In a place as big as the universe, there’s bound to be some weird stuff. Here we present the biggest, coldest, hottest, oldest, deadliest, loneliest, darkest, brightest, and more superlatives that the cosmos has to offer, ranging from right next door to the edge of the known universe.
First up, El Gordo. Spanish for “the fat one,” El Gordo is the most massive grouping of galaxies in the distant universe. It contains 3,000,000,000,000,000 (3 million billion, but who’s counting?) times as much mass as the sun.
El Gordo is located 9.7 billion light-years from us, which means it had already grown this large when the universe was just half its current age.
Pulsar J1311-3430 is a dangerous partner to have.
It weighs as much as two suns but is only as wide as Washington, DC — and it's getting bigger by feeding off its mate, a normal star. The two pirouette around each other every 93 minutes in a deadly, close dance.
The pulsar’s beam strips layers away from the star, which the pulsar then slurps up. That extra material gives the pulsar more energy, making it spin even faster, but leaving its partner depleted. So depleted that someday, nothing will be left and the pulsar will dance with only itself.
A year on this asteroid (364 days) is almost exactly the same as a year on Earth, meaning they both orbit the sun at about the same distance. Nobody knew about our orbit-twin until 1986, when Duncan Waldron discovered it.
But don’t worry about a collision: Cruithne won’t come closer than 7.5 million miles from Earth. If you want to run a cosmic 5K, though, you can do it across this rock’s surface, which is 3.1 miles in diameter.
Estranged from its parent star and sibling worlds, this rogue planet wanders the universe alone and dawnless, just 100 light-years from where you sit surrounded by your warm social group.
CFBDSIR2149 was likely kicked out of its home solar system during turbulent formative years, when other planets’ orbits established themselves and flung it out into space to fend for itself.
Astronomers estimate that billions of such castaway planets exist.
If your eyes could see radio waves, Smith’s Cloud would show up 20 times as wide as the full moon in the night sky.
This cloud of hydrogen gas has as much mass as one million stars, but that hydrogen spreads over an area 9,800 light-years long by 3,300 light-years wide.
It looks like a torpedo, and that’s a helpful way to think about it too: It’s headed for our galaxy and will crash into the Milky Way 27 million years from now. That infusion of high-velocity hydrogen could set off fireworks of star formation.
Three hundred thousand light-years beyond the Milky Way orbits a satellite galaxy made almost entirely of dark matter and gas — with hardly any stars at all.
Astronomers had suspected its existence for years, but it’s hard to find “dark galaxies” in the darkness of space. In 2009, astronomers detected evidence of "Galaxy X" in the form of ghostly ripples in our own galaxy’s disk.
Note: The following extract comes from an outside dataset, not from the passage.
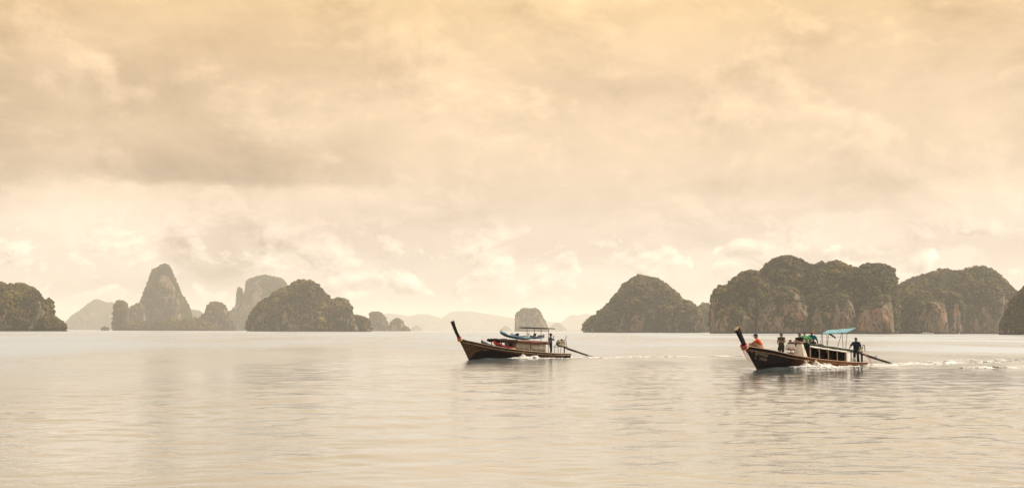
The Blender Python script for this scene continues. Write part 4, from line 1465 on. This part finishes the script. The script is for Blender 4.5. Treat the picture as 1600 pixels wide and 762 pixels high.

Then, this year, they managed to find four 100-million-year-old stars hiding in this distant clump of dark matter.
This image shows dark matter satellite galaxies around our Milky Way galaxy.
This planet’s blue hue might call to mind peaceful oceans and pleasant summer days. But don’t be fooled. It’s a huge gas giant orbiting close to its star, which would makes it a hellish place to live, for a few reasons:
a) No oceans exist ever, b) the temperature rockets as high as 1,700 degrees Fahrenheit, and c) the apparent azure sky actually comes from a deadly weather pattern: rain made of molten glass.
When the universe was just 875 million years old (a mere babe), a black hole with the mass of 12 billion suns had already formed.
For reference, the one at the center of the Milky Way, shown here, is just 4 million times the sun’s mass.
Supermassive J0100+2802 sits at the center of an active galaxy, called a quasar, 12.8 billion light-years away. But how could something become so big at such a young age? Astronomers are still working that out.
This star is 256 times as massive as our sun and it shines 7.4 million times as brightly. In other words, it's a behemoth.
Scientists believe stars this colossal can only form when multiple smaller stars merge into each other, forming fiery chimera that live for only a few million years before they burn themselves out.
Pack a jacket before taking the 5,000 light-year trip to the Boomerang Nebula: This is the coldest thing in the universe.
Inside this cloud of gas and dust cast off from a dying sun-sized star, the mercury rises to just -458 degrees Fahrenheit. The cloud is expanding at around 367,000 miles per hour, or 10 times as fast as the fastest man-made object in the universe, the New Horizons spacecraft, is traveling.
That expansion chills the nebula's gas in the same way that ballooning tetrafluoroethane cools your refrigerator.